-- START Task inputs --
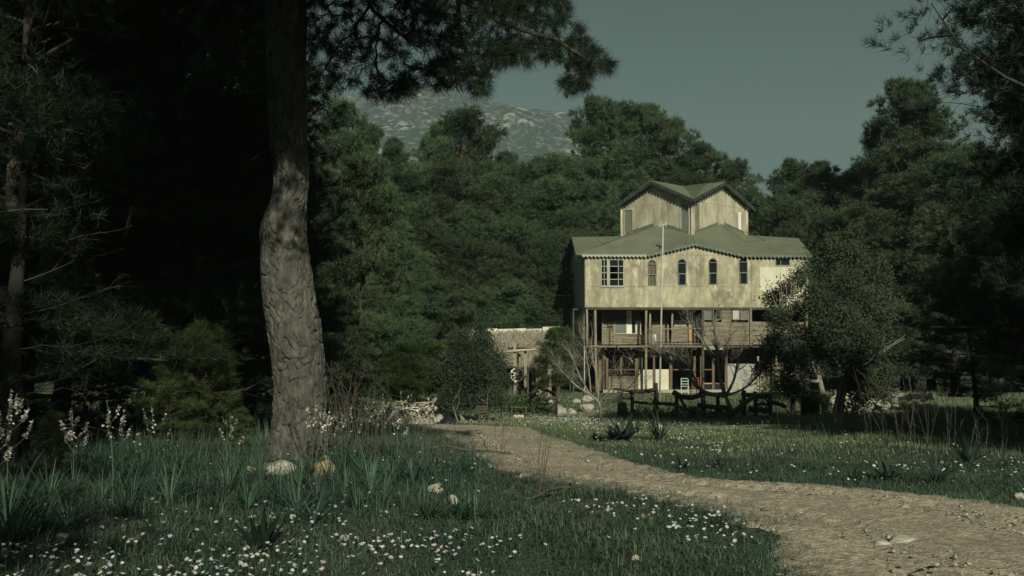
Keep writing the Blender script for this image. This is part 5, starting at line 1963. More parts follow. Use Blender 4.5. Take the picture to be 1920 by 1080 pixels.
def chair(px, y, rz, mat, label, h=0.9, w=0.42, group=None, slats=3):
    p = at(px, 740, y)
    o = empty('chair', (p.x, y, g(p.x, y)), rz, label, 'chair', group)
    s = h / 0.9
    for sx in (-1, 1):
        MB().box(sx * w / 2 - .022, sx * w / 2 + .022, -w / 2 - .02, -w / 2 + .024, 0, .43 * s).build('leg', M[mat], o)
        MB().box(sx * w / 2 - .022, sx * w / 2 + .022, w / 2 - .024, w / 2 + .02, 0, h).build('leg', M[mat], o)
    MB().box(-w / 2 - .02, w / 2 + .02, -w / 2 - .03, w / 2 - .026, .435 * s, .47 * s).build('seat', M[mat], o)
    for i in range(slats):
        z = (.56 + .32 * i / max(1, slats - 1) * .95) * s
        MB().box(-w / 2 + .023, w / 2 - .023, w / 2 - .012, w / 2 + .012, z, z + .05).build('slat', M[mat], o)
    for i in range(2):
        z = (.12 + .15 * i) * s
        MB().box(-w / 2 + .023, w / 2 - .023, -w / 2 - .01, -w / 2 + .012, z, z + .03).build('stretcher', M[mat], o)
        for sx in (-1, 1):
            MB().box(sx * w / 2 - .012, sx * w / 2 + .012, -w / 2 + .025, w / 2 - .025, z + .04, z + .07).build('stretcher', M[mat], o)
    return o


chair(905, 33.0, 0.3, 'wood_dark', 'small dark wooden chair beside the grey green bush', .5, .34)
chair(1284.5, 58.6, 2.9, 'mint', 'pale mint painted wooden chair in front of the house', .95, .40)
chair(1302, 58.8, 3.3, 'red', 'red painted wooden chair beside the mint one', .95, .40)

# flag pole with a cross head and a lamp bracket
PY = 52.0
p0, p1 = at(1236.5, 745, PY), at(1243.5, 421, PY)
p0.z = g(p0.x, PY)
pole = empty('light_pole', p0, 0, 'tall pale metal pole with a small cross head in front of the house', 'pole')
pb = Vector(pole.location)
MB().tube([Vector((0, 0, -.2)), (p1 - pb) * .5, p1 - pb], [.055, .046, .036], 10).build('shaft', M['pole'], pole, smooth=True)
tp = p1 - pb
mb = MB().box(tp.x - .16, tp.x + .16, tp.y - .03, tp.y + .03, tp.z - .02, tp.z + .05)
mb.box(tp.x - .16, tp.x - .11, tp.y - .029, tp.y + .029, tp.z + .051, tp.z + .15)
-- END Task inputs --
-- START Task inputs --
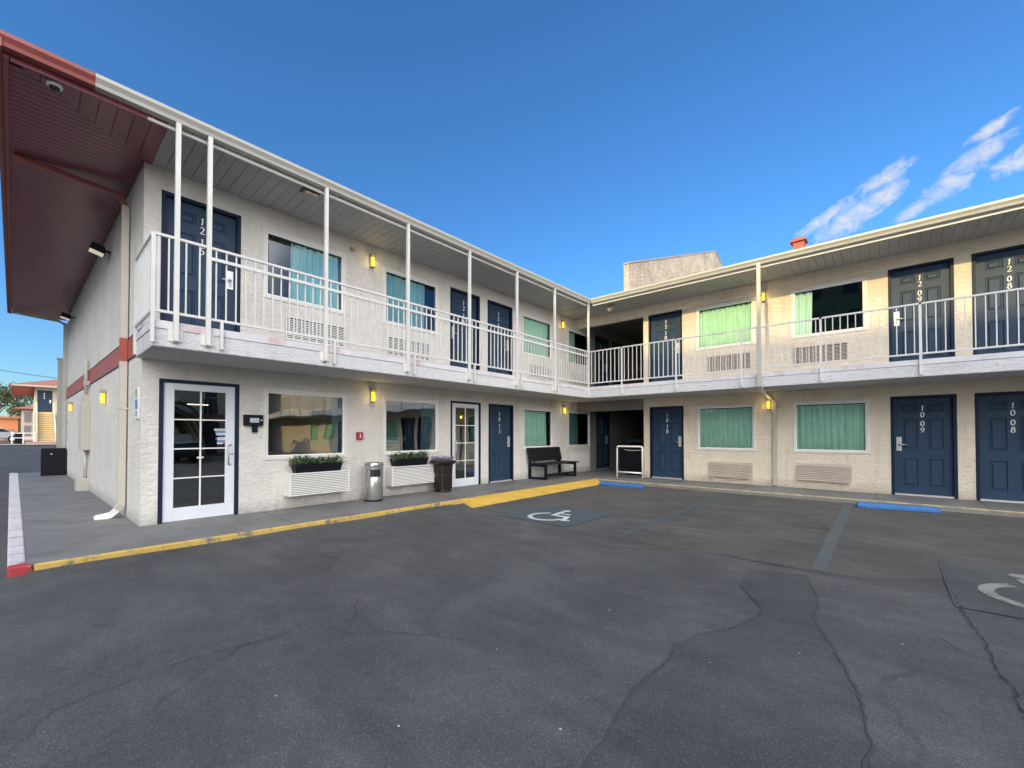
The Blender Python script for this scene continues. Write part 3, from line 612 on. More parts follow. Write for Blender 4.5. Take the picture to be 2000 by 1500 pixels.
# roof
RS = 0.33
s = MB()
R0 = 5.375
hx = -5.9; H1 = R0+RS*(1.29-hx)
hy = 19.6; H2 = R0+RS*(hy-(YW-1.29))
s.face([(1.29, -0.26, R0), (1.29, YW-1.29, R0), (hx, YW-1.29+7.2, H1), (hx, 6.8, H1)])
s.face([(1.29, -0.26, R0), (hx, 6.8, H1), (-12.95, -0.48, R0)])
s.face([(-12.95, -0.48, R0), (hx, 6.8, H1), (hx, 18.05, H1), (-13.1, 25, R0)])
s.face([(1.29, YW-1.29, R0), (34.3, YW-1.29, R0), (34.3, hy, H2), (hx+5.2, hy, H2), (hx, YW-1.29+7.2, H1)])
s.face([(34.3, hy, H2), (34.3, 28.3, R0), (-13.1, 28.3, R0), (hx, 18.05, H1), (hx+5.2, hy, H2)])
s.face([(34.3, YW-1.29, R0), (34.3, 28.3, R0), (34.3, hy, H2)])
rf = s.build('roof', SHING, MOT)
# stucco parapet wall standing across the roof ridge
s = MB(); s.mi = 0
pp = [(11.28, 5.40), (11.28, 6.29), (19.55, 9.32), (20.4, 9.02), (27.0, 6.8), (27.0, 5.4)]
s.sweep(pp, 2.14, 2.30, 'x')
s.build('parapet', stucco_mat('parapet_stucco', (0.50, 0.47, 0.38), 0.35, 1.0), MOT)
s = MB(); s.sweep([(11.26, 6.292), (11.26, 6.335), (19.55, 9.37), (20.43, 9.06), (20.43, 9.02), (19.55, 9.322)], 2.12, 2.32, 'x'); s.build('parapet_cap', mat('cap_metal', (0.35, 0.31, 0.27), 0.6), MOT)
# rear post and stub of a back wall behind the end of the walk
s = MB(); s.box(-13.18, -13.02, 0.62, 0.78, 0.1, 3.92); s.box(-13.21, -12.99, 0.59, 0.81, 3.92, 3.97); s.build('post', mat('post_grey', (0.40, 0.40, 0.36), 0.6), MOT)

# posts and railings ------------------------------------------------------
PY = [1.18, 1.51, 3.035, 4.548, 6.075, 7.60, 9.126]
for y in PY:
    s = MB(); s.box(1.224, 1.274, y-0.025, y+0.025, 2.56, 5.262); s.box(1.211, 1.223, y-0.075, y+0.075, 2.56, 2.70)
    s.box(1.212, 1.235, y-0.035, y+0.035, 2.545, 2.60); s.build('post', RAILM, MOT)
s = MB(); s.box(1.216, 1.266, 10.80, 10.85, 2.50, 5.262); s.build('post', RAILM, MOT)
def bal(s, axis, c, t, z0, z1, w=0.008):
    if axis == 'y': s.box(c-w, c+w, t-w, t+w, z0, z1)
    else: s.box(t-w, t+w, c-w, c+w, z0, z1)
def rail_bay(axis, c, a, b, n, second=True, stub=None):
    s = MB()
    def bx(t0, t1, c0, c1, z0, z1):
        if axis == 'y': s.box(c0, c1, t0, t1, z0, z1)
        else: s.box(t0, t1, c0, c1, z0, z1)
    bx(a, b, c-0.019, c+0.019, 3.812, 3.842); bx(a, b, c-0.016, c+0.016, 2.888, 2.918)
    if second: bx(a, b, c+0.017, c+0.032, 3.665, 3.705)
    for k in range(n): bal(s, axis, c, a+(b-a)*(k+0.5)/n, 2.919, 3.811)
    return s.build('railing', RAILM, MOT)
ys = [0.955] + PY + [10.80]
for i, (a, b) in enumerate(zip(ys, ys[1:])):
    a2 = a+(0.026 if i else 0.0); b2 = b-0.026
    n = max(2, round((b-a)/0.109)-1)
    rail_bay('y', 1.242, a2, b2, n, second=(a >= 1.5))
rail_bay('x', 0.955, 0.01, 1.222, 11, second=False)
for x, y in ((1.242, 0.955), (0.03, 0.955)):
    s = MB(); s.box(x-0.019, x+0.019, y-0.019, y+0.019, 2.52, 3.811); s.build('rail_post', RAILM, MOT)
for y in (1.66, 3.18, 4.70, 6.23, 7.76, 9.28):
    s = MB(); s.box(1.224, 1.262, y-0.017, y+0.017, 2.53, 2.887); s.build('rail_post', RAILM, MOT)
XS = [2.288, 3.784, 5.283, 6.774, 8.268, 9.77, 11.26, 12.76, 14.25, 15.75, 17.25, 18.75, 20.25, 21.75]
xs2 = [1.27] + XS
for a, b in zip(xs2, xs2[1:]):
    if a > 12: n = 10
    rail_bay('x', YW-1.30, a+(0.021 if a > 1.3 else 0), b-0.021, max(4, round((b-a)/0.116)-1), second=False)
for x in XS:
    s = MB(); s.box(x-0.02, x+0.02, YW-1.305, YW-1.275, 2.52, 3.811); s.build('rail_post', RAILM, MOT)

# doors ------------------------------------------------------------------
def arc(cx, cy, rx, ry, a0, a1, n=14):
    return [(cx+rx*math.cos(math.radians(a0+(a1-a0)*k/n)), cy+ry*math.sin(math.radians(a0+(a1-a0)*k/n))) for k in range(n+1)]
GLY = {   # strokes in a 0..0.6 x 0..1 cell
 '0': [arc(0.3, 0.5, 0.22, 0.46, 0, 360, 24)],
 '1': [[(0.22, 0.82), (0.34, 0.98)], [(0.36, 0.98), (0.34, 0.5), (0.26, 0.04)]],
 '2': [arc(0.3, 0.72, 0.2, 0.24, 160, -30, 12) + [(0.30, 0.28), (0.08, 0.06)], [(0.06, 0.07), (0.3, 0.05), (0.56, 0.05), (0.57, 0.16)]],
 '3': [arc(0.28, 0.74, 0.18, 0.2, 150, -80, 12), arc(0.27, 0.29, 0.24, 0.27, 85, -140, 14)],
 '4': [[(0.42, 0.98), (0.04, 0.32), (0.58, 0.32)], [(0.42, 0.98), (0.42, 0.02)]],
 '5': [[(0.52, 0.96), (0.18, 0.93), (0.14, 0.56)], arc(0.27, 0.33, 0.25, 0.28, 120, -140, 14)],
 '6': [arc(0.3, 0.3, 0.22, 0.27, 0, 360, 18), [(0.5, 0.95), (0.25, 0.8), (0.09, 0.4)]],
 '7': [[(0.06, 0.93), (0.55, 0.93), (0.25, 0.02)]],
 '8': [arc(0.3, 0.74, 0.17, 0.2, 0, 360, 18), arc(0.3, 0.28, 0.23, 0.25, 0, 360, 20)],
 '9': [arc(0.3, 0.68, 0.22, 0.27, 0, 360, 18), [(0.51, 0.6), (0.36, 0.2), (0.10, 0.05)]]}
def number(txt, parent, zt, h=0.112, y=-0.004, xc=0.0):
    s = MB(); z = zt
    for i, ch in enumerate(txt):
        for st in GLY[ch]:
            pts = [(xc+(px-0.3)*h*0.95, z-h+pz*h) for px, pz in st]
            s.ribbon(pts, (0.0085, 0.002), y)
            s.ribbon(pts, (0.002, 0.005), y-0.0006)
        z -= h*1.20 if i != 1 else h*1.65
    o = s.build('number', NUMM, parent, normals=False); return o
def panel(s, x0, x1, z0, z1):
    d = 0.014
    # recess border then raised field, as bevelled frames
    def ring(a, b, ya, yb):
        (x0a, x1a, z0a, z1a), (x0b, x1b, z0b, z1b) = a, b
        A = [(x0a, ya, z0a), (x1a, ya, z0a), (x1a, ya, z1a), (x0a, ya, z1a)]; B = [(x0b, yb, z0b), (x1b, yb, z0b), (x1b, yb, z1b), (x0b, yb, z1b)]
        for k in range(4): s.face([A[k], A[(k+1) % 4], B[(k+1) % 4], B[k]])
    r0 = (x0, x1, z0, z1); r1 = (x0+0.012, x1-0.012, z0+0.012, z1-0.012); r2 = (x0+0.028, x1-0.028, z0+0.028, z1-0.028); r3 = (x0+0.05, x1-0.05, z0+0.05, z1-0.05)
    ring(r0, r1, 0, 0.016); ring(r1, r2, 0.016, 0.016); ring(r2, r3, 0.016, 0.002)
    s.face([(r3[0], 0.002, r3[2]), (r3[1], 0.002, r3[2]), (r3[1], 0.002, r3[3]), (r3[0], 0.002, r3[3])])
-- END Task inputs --
**What is required:** Select and copy each line from the data that includes the word "follow".

**Solution for this task:**
Keep writing the Blender script for this image. This is part 5, starting at line 1963. More parts follow. Use Blender 4.5. Take the picture to be 1920 by 1080 pixels.
The Blender Python script for this scene continues. Write part 3, from line 612 on. More parts follow. Write for Blender 4.5. Take the picture to be 2000 by 1500 pixels.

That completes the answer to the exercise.